Rien n’empêchait, en revanche, de réunir une distribution à la hauteur de la partition. Ce n’est pas à Dimitris Tiliakos que l’on s’en prendra, qui a remplacé Dmitri Hvorostovsky défaillant. Sans être le Posa du siècle, il n’a pas seulement sauvé la représentation : doté d’une assez belle voix, il a chanté le rôle avec une grande probité, malgré des aigus blanchis dans les nuances – au moins les a-t-il faites – et se projetant du coup assez mal. Mais Yvonne Naef, que nous aimons ailleurs, notamment en Brangaine, se fourvoie en Eboli. Passe encore qu’elle ne se trouve guère à l’aise dans la Chanson du voile : on en a vu d’autres. Ce bas médium et ce grave plus que discrets, qu’elle a du mal à gonfler par des artifices, cette voix dure et sans couleurs, ces aigus arrachés qu’elle ne peut pas tenir comme le veut la partition et font de la fin de « O don fatale » un désastre, tout cela n’a décidément rien à voir, ni avec Verdi ni avec la princesse, qui appelle un falcon qu’elle n’est pas. Si Tamar Iveri se sort mieux d’affaire, elle peine à convaincre avec une Elisabeth qu’on aimerait plus royale. De la romance du deuxième acte, elle ne tire pas grand-chose. La voix révèle ensuite une certaine richesse de timbre, en particulier dans l’acte III, en dépit d’une pauvreté, ici aussi, du bas médium et du grave. Cela dit, le « Tu che la vanita » déçoit, en raison du peu de raffinement dans le legato, du manque de souplesse dans l’émission qui la gêne pour émettre ses aigus piano. James Morris, lui, a deux handicaps. Plutôt baryton basse que basse, il n’a pas vraiment la voix, à commencer par les graves, de Philippe II – José van Dam se trouvait dans le même cas. Il porte ensuite la marque des ans : la voix grisonne, ressemble à du charbon. Cela fait malheureusement oublier la classe et la présence du chanteur, même dans un « Ella giammai mamo » très bien phrasé.

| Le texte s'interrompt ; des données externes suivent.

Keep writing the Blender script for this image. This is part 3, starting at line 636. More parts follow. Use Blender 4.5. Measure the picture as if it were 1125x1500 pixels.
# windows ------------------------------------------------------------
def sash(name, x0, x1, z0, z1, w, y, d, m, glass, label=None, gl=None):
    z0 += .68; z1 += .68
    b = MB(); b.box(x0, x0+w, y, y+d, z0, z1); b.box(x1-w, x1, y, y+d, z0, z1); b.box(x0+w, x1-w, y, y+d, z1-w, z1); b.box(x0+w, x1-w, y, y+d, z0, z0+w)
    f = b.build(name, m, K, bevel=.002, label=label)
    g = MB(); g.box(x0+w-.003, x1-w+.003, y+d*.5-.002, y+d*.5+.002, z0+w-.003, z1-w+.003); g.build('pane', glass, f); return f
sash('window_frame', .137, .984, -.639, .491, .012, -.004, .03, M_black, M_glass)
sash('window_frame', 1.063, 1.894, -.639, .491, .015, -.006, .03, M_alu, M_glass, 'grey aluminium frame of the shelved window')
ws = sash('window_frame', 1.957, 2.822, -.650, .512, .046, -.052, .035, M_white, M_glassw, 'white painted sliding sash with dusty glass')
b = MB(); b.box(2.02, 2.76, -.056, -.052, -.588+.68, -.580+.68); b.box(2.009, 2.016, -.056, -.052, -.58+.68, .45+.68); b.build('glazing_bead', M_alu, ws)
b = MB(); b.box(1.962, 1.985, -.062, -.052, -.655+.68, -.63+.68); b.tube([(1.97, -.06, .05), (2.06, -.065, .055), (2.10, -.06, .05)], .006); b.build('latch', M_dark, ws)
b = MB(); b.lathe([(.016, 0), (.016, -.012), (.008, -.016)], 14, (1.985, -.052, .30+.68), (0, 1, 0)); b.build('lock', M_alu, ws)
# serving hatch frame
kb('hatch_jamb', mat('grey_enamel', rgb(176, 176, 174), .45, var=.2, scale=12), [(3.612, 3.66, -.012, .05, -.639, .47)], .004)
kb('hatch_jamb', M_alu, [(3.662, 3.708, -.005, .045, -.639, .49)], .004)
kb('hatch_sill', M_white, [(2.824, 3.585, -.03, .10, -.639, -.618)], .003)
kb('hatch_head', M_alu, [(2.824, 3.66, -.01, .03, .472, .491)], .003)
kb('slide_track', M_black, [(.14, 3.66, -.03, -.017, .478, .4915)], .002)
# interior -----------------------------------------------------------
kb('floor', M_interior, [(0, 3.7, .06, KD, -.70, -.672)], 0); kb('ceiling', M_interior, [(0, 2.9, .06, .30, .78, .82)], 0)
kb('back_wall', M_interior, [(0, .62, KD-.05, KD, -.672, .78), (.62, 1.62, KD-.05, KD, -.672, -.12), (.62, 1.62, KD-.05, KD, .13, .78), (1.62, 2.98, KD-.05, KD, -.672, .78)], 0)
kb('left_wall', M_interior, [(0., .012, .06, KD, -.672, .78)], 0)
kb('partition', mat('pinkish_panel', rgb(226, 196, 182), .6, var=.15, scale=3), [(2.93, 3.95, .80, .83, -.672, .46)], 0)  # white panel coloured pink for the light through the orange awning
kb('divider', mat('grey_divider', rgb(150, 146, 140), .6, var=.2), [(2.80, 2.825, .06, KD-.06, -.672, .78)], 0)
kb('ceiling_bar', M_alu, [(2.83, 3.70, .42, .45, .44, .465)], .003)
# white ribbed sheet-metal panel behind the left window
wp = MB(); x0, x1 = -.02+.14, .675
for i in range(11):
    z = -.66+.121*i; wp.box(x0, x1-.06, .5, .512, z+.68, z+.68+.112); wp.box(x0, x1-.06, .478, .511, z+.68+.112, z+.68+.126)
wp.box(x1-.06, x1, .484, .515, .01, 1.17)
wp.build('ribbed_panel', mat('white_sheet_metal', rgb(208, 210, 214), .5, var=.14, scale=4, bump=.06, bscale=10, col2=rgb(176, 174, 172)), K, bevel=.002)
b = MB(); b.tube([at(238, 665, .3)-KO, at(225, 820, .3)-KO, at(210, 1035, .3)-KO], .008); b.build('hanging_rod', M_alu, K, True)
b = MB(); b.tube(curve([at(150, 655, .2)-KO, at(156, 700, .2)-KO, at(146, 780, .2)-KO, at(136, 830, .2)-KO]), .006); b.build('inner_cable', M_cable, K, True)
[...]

Et le rapport avec l’impressionnant Inquisiteur, éclatant de santé vocale, de Mikhaïl Petrenko, s’inverse au détriment du vraisemblable : on se demande, des deux, qui est le plus âgé. Le plus idiomatique reste ainsi Stefano Secco, déjà remarqué in loco dans Simon Boccanegra : très à l’aise sur toute la tessiture, lui a vraiment le style verdien. On lui pardonnera donc des notes un peu serrées, surtout dans l’aigu, une certaine avarice de nuances, un timbre un rien trop clair pour le rôle : l’Infant est bel et bien là, moins tourmenté qu’écorché vif, brûlant d’élans frustrés.


Présenté comme une révélation, Teodor Currentzis peut s’oublier, à moins qu’il ne fasse des progrès. Sa direction agitée a du mal à maîtriser le rapport entre la fosse et la scène, aidant peu les chanteurs à force de s’obstiner dans le forte - on croirait parfois un clone dégradé de Valery Gergiev. Il y a pourtant en lui un sens évident du théâtre, notamment dans le troisième acte. Ailleurs il semble décousu et débraillé, victime sans doute d’un tempérament qu’il faudra modérer. C’est quand il n’a pas à accompagner qu’il serait le meilleur, comme dans l’Introduction au deuxième acte ou celle de l’air de Philippe II, où l’on se régale du solo de violoncelle de Martine Bailly. Chœurs en moyenne forme. Oui, triste reprise.